The muteness of a game means it can be difficult to know where to locate and place the player when researching or discussing them. It’s very easy to fall into the trap of assuming intention as reception, and therefore equating the game with the player (i.e. assuming that every player will respond to the game as the developer intended). I managed to do it myself with my own memory of Duck City. I knew Duck City was a light-hearted game for children, and my memories filled in around that forming vague recollections of fondness, when in fact my true experience was decidedly not as the game intended.

But just as we all know games shape us, we shape the way we play and interact with them. Historians can attempt to unravel player experiences through methods like interviewing, or letters and diaries found in archives for the oldest games. Looking at potential modern sources, the expanse of user reviews is such a complex world of politics and motivations that I’m not envious of any future researcher trying to tackle how to use those. Modding communities are a rich source of information, but they often lack in telling us about personal experience. However, very occasionally the rarest and most excellent thing happens -- when you come across games that have been personalised and modified in a way that indelibly marks them.

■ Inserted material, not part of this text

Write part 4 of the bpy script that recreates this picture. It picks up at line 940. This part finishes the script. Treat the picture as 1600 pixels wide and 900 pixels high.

If my research into games and play has taught me one thing it’s this: no matter what you intend of your game, players and how they play are massively unpredictable. A game’s designer can set up an experience in excruciating detail, but within that the player can choose, ignore, adapt, resist or alter whatever is put before them. We don’t just follow design, but bring our references, experiences, quirks and backgrounds to every playful experience. Duck City and the unintentionally terrifying edutainment games of the past are a (chilling) reminder of this.